**REQUIRED TASK**: Give back the full listing, character for character, with no pictures.

**PROVIDED DATA**:
------------

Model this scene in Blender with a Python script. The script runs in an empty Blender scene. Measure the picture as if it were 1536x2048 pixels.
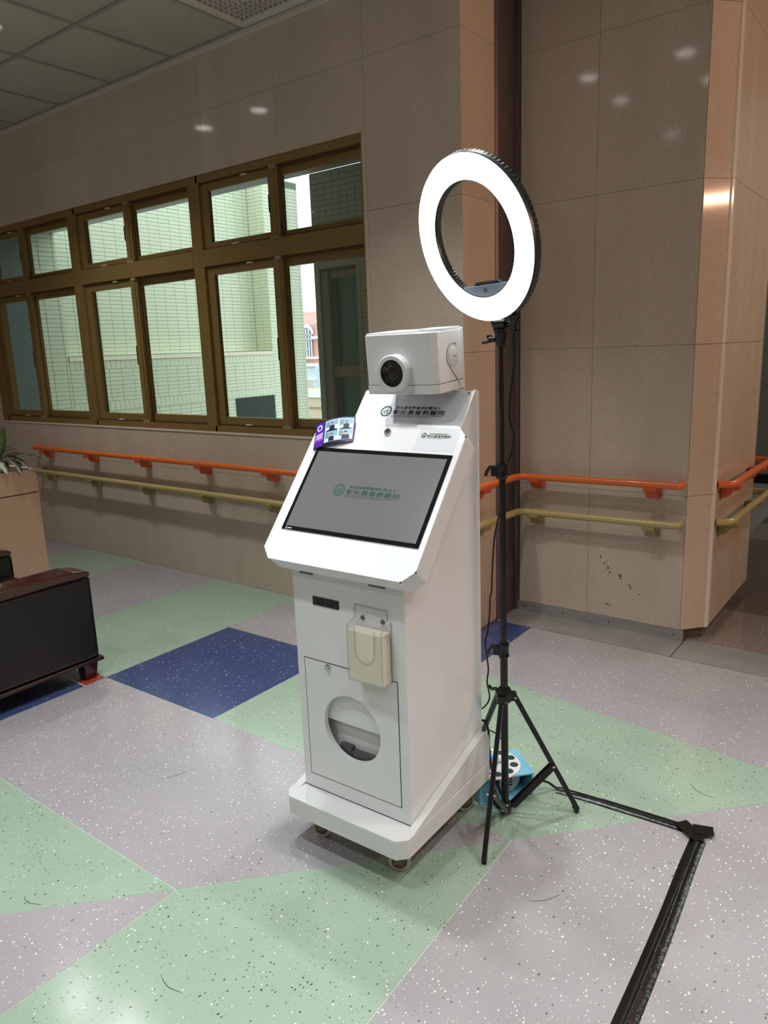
import bpy, math, random
from math import sin, cos, pi, radians as R
from mathutils import Vector, Matrix
random.seed(7)
C = bpy.context.scene.collection

# ------------------------------------------------------------------ camera, world, lights, exposure
cam = bpy.data.objects.new('camera', bpy.data.cameras.new('camera')); C.objects.link(cam)
bpy.context.scene.camera = cam
CR = (0.79756, 0.60214, -0.03688); CD = (0.10095, -0.19360, -0.97587); CF = (-0.59475, 0.77458, -0.21519)
def cam_basis():
    yaw, pitch, roll = -0.653804858, 0.21580965, -0.0369523795
    fw = Vector((sin(yaw)*cos(pitch), cos(yaw)*cos(pitch), -sin(pitch)))
    r = Vector((cos(yaw), -sin(yaw), 0)); u = r.cross(fw)
    return cos(roll)*r + sin(roll)*u, -sin(roll)*r + cos(roll)*u, fw
_r, _u, _f = cam_basis()
m = Matrix.Identity(4)
for i in range(3):
    m[i][0] = _r[i]; m[i][1] = _u[i]; m[i][2] = -_f[i]
m.translation = (0, 0, 1.6)
cam.matrix_world = m
cam.data.sensor_fit = 'HORIZONTAL'; cam.data.sensor_width = 36; cam.data.lens = 36*1476.1/1536
cam.data.clip_start = .05; cam.data.clip_end = 400

SKY = 2.7            # overcast sky brightness
LAMP_W = 8.6         # each ceiling downlight
LAMP_COL = (.94, .98, 1.0)
RING_E = 4.0
WARM_W = 55.0
w = bpy.data.worlds.new('world'); bpy.context.scene.world = w; w.use_nodes = True
bg = w.node_tree.nodes['Background']; bg.inputs[0].default_value = (.80, .90, 1.0, 1); bg.inputs[1].default_value = SKY
vs = bpy.context.scene.view_settings
vs.view_transform = 'Standard'; vs.look = 'None'; vs.exposure = 0.0; vs.gamma = 1; vs.use_curve_mapping = False

def area(name, loc, size, power, col, rot=(0, 0, 0), shape='DISK', size_y=None, spread=None):
    l = bpy.data.lights.new(name, 'AREA'); l.shape = shape; l.size = size
    if size_y: l.size_y = size_y
    l.energy = power; l.color = col
    if spread: l.spread = spread
    o = bpy.data.objects.new(name, l); C.objects.link(o); o.location = loc; o.rotation_euler = rot
    return o

# ------------------------------------------------------------------ materials
MC = {}
def lin(c):
    return tuple(((x/255)/12.92 if x/255 <= .04045 else ((x/255+.055)/1.055)**2.4) for x in c) + (1,)
def mat(name, col, rough=.5, metal=0., coat=0., emis=None, estr=0., spec=.5, noise=0., nscale=20., bump=0., bscale=100., alpha=None, stretch=None):
    if name in MC: return MC[name]
    mt = bpy.data.materials.new(name); mt.use_nodes = True; nt = mt.node_tree; b = nt.nodes['Principled BSDF']
    c = lin(col) if max(col) > 1.001 else tuple(col)+(1,)
    b.inputs['Base Color'].default_value = c; b.inputs['Roughness'].default_value = rough; b.inputs['Metallic'].default_value = metal
    b.inputs['Coat Weight'].default_value = coat; b.inputs['Specular IOR Level'].default_value = spec
    if emis:
        b.inputs['Emission Color'].default_value = tuple(emis)+(1,); b.inputs['Emission Strength'].default_value = estr
    if noise or bump:
        tc = nt.nodes.new('ShaderNodeTexCoord'); mp = nt.nodes.new('ShaderNodeMapping'); nt.links.new(tc.outputs['Object'], mp.inputs[0])
        if stretch: mp.inputs['Scale'].default_value = stretch
        if noise:
            n = nt.nodes.new('ShaderNodeTexNoise'); n.inputs['Scale'].default_value = nscale; n.inputs['Detail'].default_value = 4
            nt.links.new(mp.outputs[0], n.inputs[0])
            mr = nt.nodes.new('ShaderNodeMapRange'); mr.inputs[1].default_value = .3; mr.inputs[2].default_value = .7
            mr.inputs[3].default_value = 1-noise; mr.inputs[4].default_value = 1+noise
            nt.links.new(n.outputs[0], mr.inputs[0])
            mx = nt.nodes.new('ShaderNodeVectorMath'); mx.operation = 'SCALE'; mx.inputs[0].default_value = c[:3]
            nt.links.new(mr.outputs[0], mx.inputs['Scale']); nt.links.new(mx.outputs[0], b.inputs['Base Color'])
        if bump:
            n2 = nt.nodes.new('ShaderNodeTexNoise'); n2.inputs['Scale'].default_value = bscale; nt.links.new(mp.outputs[0], n2.inputs[0])
            bp = nt.nodes.new('ShaderNodeBump'); bp.inputs['Strength'].default_value = bump; bp.inputs['Distance'].default_value = .002
            nt.links.new(n2.outputs[0], bp.inputs['Height']); nt.links.new(bp.outputs[0], b.inputs['Normal'])
    MC[name] = mt; return mt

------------

**REPLY**:
Model this scene in Blender with a Python script. The script runs in an empty Blender scene. Measure the picture as if it were 1536x2048 pixels.
import bpy, math, random
from math import sin, cos, pi, radians as R
from mathutils import Vector, Matrix
random.seed(7)
C = bpy.context.scene.collection

# ------------------------------------------------------------------ camera, world, lights, exposure
cam = bpy.data.objects.new('camera', bpy.data.cameras.new('camera')); C.objects.link(cam)
bpy.context.scene.camera = cam
CR = (0.79756, 0.60214, -0.03688); CD = (0.10095, -0.19360, -0.97587); CF = (-0.59475, 0.77458, -0.21519)
def cam_basis():
    yaw, pitch, roll = -0.653804858, 0.21580965, -0.0369523795
    fw = Vector((sin(yaw)*cos(pitch), cos(yaw)*cos(pitch), -sin(pitch)))
    r = Vector((cos(yaw), -sin(yaw), 0)); u = r.cross(fw)
    return cos(roll)*r + sin(roll)*u, -sin(roll)*r + cos(roll)*u, fw
_r, _u, _f = cam_basis()
m = Matrix.Identity(4)
for i in range(3):
    m[i][0] = _r[i]; m[i][1] = _u[i]; m[i][2] = -_f[i]
m.translation = (0, 0, 1.6)
cam.matrix_world = m
cam.data.sensor_fit = 'HORIZONTAL'; cam.data.sensor_width = 36; cam.data.lens = 36*1476.1/1536
cam.data.clip_start = .05; cam.data.clip_end = 400

SKY = 2.7            # overcast sky brightness
LAMP_W = 8.6         # each ceiling downlight
LAMP_COL = (.94, .98, 1.0)
RING_E = 4.0
WARM_W = 55.0
w = bpy.data.worlds.new('world'); bpy.context.scene.world = w; w.use_nodes = True
bg = w.node_tree.nodes['Background']; bg.inputs[0].default_value = (.80, .90, 1.0, 1); bg.inputs[1].default_value = SKY
vs = bpy.context.scene.view_settings
vs.view_transform = 'Standard'; vs.look = 'None'; vs.exposure = 0.0; vs.gamma = 1; vs.use_curve_mapping = False

def area(name, loc, size, power, col, rot=(0, 0, 0), shape='DISK', size_y=None, spread=None):
    l = bpy.data.lights.new(name, 'AREA'); l.shape = shape; l.size = size
    if size_y: l.size_y = size_y
    l.energy = power; l.color = col
    if spread: l.spread = spread
    o = bpy.data.objects.new(name, l); C.objects.link(o); o.location = loc; o.rotation_euler = rot
    return o

# ------------------------------------------------------------------ materials
MC = {}
def lin(c):
    return tuple(((x/255)/12.92 if x/255 <= .04045 else ((x/255+.055)/1.055)**2.4) for x in c) + (1,)
def mat(name, col, rough=.5, metal=0., coat=0., emis=None, estr=0., spec=.5, noise=0., nscale=20., bump=0., bscale=100., alpha=None, stretch=None):
    if name in MC: return MC[name]
    mt = bpy.data.materials.new(name); mt.use_nodes = True; nt = mt.node_tree; b = nt.nodes['Principled BSDF']
    c = lin(col) if max(col) > 1.001 else tuple(col)+(1,)
    b.inputs['Base Color'].default_value = c; b.inputs['Roughness'].default_value = rough; b.inputs['Metallic'].default_value = metal
    b.inputs['Coat Weight'].default_value = coat; b.inputs['Specular IOR Level'].default_value = spec
    if emis:
        b.inputs['Emission Color'].default_value = tuple(emis)+(1,); b.inputs['Emission Strength'].default_value = estr
    if noise or bump:
        tc = nt.nodes.new('ShaderNodeTexCoord'); mp = nt.nodes.new('ShaderNodeMapping'); nt.links.new(tc.outputs['Object'], mp.inputs[0])
        if stretch: mp.inputs['Scale'].default_value = stretch
        if noise:
            n = nt.nodes.new('ShaderNodeTexNoise'); n.inputs['Scale'].default_value = nscale; n.inputs['Detail'].default_value = 4
            nt.links.new(mp.outputs[0], n.inputs[0])
            mr = nt.nodes.new('ShaderNodeMapRange'); mr.inputs[1].default_value = .3; mr.inputs[2].default_value = .7
            mr.inputs[3].default_value = 1-noise; mr.inputs[4].default_value = 1+noise
            nt.links.new(n.outputs[0], mr.inputs[0])
            mx = nt.nodes.new('ShaderNodeVectorMath'); mx.operation = 'SCALE'; mx.inputs[0].default_value = c[:3]
            nt.links.new(mr.outputs[0], mx.inputs['Scale']); nt.links.new(mx.outputs[0], b.inputs['Base Color'])
        if bump:
            n2 = nt.nodes.new('ShaderNodeTexNoise'); n2.inputs['Scale'].default_value = bscale; nt.links.new(mp.outputs[0], n2.inputs[0])
            bp = nt.nodes.new('ShaderNodeBump'); bp.inputs['Strength'].default_value = bump; bp.inputs['Distance'].default_value = .002
            nt.links.new(n2.outputs[0], bp.inputs['Height']); nt.links.new(bp.outputs[0], b.inputs['Normal'])
    MC[name] = mt; return mt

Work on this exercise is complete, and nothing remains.